Title: The Lines We Cross
Author: Randa Abdel-Fattah
Year Published: 2017


Genre: YA fiction 
Pages: 389
Rating: 4 out of 5

Location (my 2017 Google Reading map): Australia

FTC Disclosure: I bought this book with my own money


Summary (from the inside flap of the book): Michael likes to hang out with his friends and play with the latest graphic design software. His parents drag him to rallies held by their anti-immigrant group, which rails against the tide of refugees flooding the country. And it all makes sense to Michael.

Until Mina, a beautiful girl from the other side of the protest lines, shows up at his school, and turns out to be funny, smart--and a Muslim refugee from Afghanistan. Suddenly, his parents' politics seem much more complicated.

Mina has a long and dangerous journey fleeing her besieged home in Afghanistan, and now faces a frigid reception at her new prep school, where she is on scholarship. As tensions rise, lines are drawn. Michael has to decide where he stands. Mina has to protect herself and her family. Both have to choose what they want their world to look like.

Review: This novel seemed so timely and I enjoyed Abdel-Fattah's other book that I read (Does My Head Look Big in This?) so I couldn't resist buying it as one of the books to pull me out of my reading slump. What a good choice!
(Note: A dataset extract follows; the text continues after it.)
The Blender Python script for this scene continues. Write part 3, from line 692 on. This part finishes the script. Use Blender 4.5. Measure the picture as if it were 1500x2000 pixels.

With all the nasty political rhetoric being thrown around in the US these days this book fit right in. The way that Michael's parents feel about refugees coming to Australia sounds very like the way Trump and his supporters feel in this country. It makes me sad to think that people are so scared of the "other" that they will go to extremes to get rid of them. I don't want to give away any of the plot, so I won't elaborate on that.

Somewhere near page 300 I felt that this book was going to be too long, it needed to pick up the pace and get the story progressing and the next thing I knew I had read the final 89 pages and I was done! So, it lagged a for about 30 to 40 pages, but otherwise had a good story and characters that I like.

Mina is a good main character; she is bright, thoughtful, and though she has had a tough life, she gets on with it. She doesn't wallow in her past, but rather uses it to urge her to success. Michael is struggling with his parents' racist views, trying to figure out what he believes and wants in life. That's difficult to go against everything you've heard in your house from a young age. To go against one's parents takes time and this story shows that.

I also like the message the novel gives that speaking up for what you believe, whether it's poplar or not, isn't easy, but it's important.